In papers filed in Manhattan federal court, the government defended its use of "boss" in a rewritten indictment against Ng Lap Seng.

Ng, 68, faces trial in May on charges that he combined with an assistant to pay bribes and illegal gratuities to the Antiguan and Dominican ambassadors. He has pleaded not guilty.

Asking for the indictment's dismissal, his lawyers said in court papers earlier this month that the U.S. government is trying to criminalize normal lobbying activities.

"People do not pay for access to public officials simply to rub elbows with the rich and powerful," the lawyers wrote. "They pay for access in the hope that someday the officials they meet will be inclined to take official action that furthers their interests."

The defense lawyers complained that a recent rewrite of the indictment added the words "Boss Wu."

"This newly alleged alias is unnecessary, irrelevant and highly prejudicial; it serves purely inflammatory purposes by suggesting that Mr. Ng is involved in organized crime," they wrote.

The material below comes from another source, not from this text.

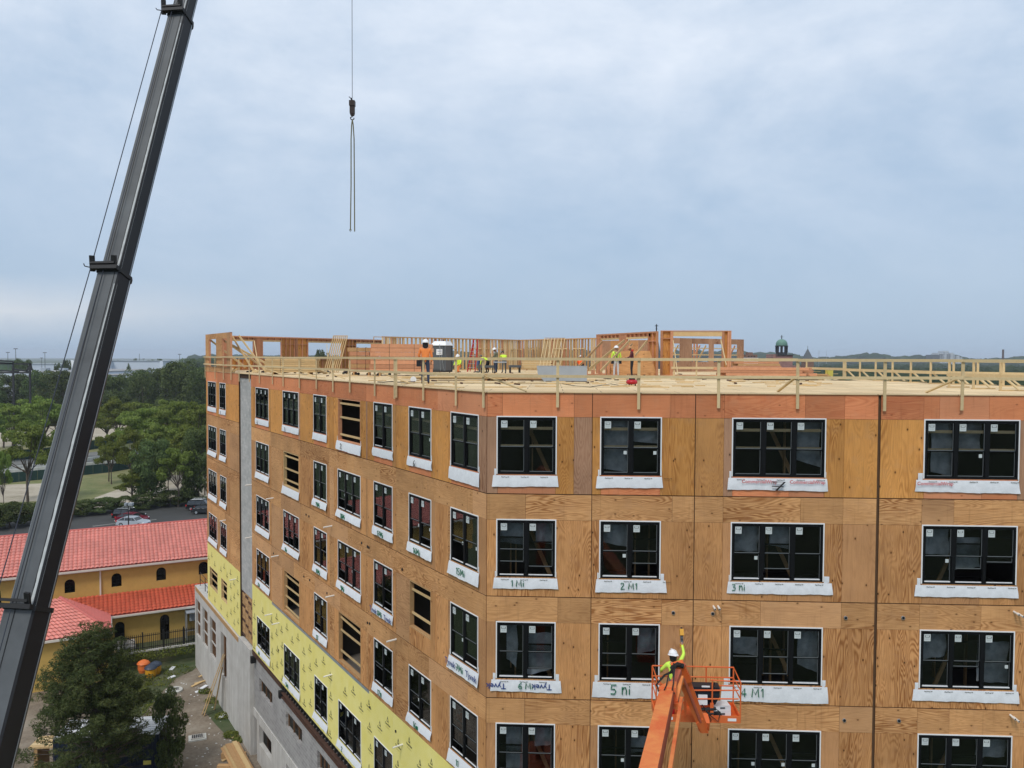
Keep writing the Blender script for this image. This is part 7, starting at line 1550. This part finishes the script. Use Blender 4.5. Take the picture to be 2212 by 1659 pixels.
for k in range(9):      # worn streaks down the boom
    t0_ = .9+k*.55; xo = rd.uniform(-.14, .12); b.hexa([E2+d3*t0_+s3*xo+u3*.2005, E2+d3*t0_+s3*(xo+.05)+u3*.2005, E2+d3*(t0_+.9)+s3*(xo+.02)+u3*.2005, E2+d3*(t0_+.7)+s3*(xo-.02)+u3*.2005], [E2+d3*t0_+s3*xo+u3*.2015, E2+d3*t0_+s3*(xo+.05)+u3*.2015, E2+d3*(t0_+.9)+s3*(xo+.02)+u3*.2015, E2+d3*(t0_+.7)+s3*(xo-.02)+u3*.2015])
o = part('worn_streak', b, M['liftorange'], LIFT); stuff(o)
for s_ in (-.165, .165): part('boom_edge', MB().beam(E2+s3*s_+u3*.202, E4+s3*s_+u3*.202, .03, .012, u3), M['liftside'], LIFT)
# chassis on the ground, out of the picture
cp = E4; part('lift_chassis', MB().box(cp.x-1.2, cp.x+1.2, cp.y-2, cp.y+2, -base.z+.5, -base.z+1.4), M['liftorange'], LIFT); part('lift_riser', MB().beam(cp, Vector((cp.x, cp.y, -base.z+1.2)), .5, .5, (0, 1, 0)), M['liftorange'], LIFT)
for x in (-1.1, 1.1):
    for y in (-1.4, 1.4): part('wheel', MB().tube([(cp.x+x-.15, cp.y+y, -base.z+.5), (cp.x+x+.15, cp.y+y, -base.z+.5)], .5, 16), M['dark'], LIFT)
# worker in the basket reaching up with a nailer
sW, _ = FR.hit(1456, 1540, oy+.45)
zf = zb+.05+ .0
REACH = standing(chest=(-.02, .06, 1.36), neck=(-.02, .08, 1.5), head=(-.03, .10, 1.63), top=(-.03, .10, 1.72), shL=(-.2, .05, 1.40), elL=(-.36, .12, 1.2), wrL=(-.34, .3, 1.08), shR=(.17, .08, 1.45), elR=(.30, .2, 1.66), wrR=(.27, .38, 1.88))
off = .0
WK = person('worker in a lime shirt and white hard hat reaching up from the lift basket', FR.pt(sW, oy+.45, zf), FR.a, REACH, ['lime_cloth', 'grey_cloth', 'skin', 'lime_cloth', 'brown_boots'], 'helmet', (('hair', MB().lathe([(.07, 1.46), (.105, 1.55), (.11, 1.64)], 12, (-.03, .07, 0)), 'dark'), ('harness', harness()[1], 'black_cloth')))
t = thing('nail_gun', 'yellow and black nail gun held up against the plywood by the worker in the basket', 'nail gun', FR.pt(sW+.275, oy+.45+.42, zf+1.93), FR.a)
part('magazine', MB().beam((0, .0, -.05), (.0, .1, .26), .07, .09, (0, 1, 0)), M['toilet'], t); part('motor_head', MB().beam((0, .02, .18), (0, .12, .34), .11, .12, (0, 1, 0)), M['ambertank'], t); part('battery', MB().box(-.06, .05, -.08, .03, -.14, -.06), M['ambertank'], t); part('nose', MB().beam((0, .1, .34), (0, .12, .40), .05, .05, (0, 1, 0)), M['dark'], t); part('grip', MB().beam((0, -.02, -.1), (0, .02, .1), .04, .05, (0, 1, 0)), M['dark'], t)
part('head_arm', MB().beam(E2*.6+q0*.4+s3*.05, q0+s3*.05, .16, .14, u3), M['liftside'], LIFT)
# ------------------------------------------------------------------ air
hz = bpy.data.materials.new('haze_air'); hz.use_nodes = True; hn = hz.node_tree.nodes; hn.remove(hn['Principled BSDF']); vv = hn.new('ShaderNodeVolumePrincipled')
vv.inputs['Color'].default_value = (.80, .88, 1, 1); vv.inputs['Density'].default_value = HAZE; hz.node_tree.links.new(vv.outputs[0], hn['Material Output'].inputs['Volume'])
o = part('haze', MB().box(-6500, 6500, -400, 8700, -1.2, 82), hz, None); stuff(o)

But prosecutors called that argument baseless in court papers Friday. They said they planned to introduce evidence at trial that Ng was referred to in Mandarin as "Boss Wu" or "Boss" by others, including his co-defendant.

They said evidence makes it clear the term is being used out of deference to or respect for Ng's authority rather than to suggest he is involved in organized crime.

"It is far-fetched and speculative to assert that jurors would assume an organized-crime connection merely because certain of the defendant's subordinates and/or co-conspirators referred to him as 'boss,'" they wrote.

Ng has been under 24-hour guard in a posh Manhattan apartment on $50 million bail since several weeks after his September 2015 arrest.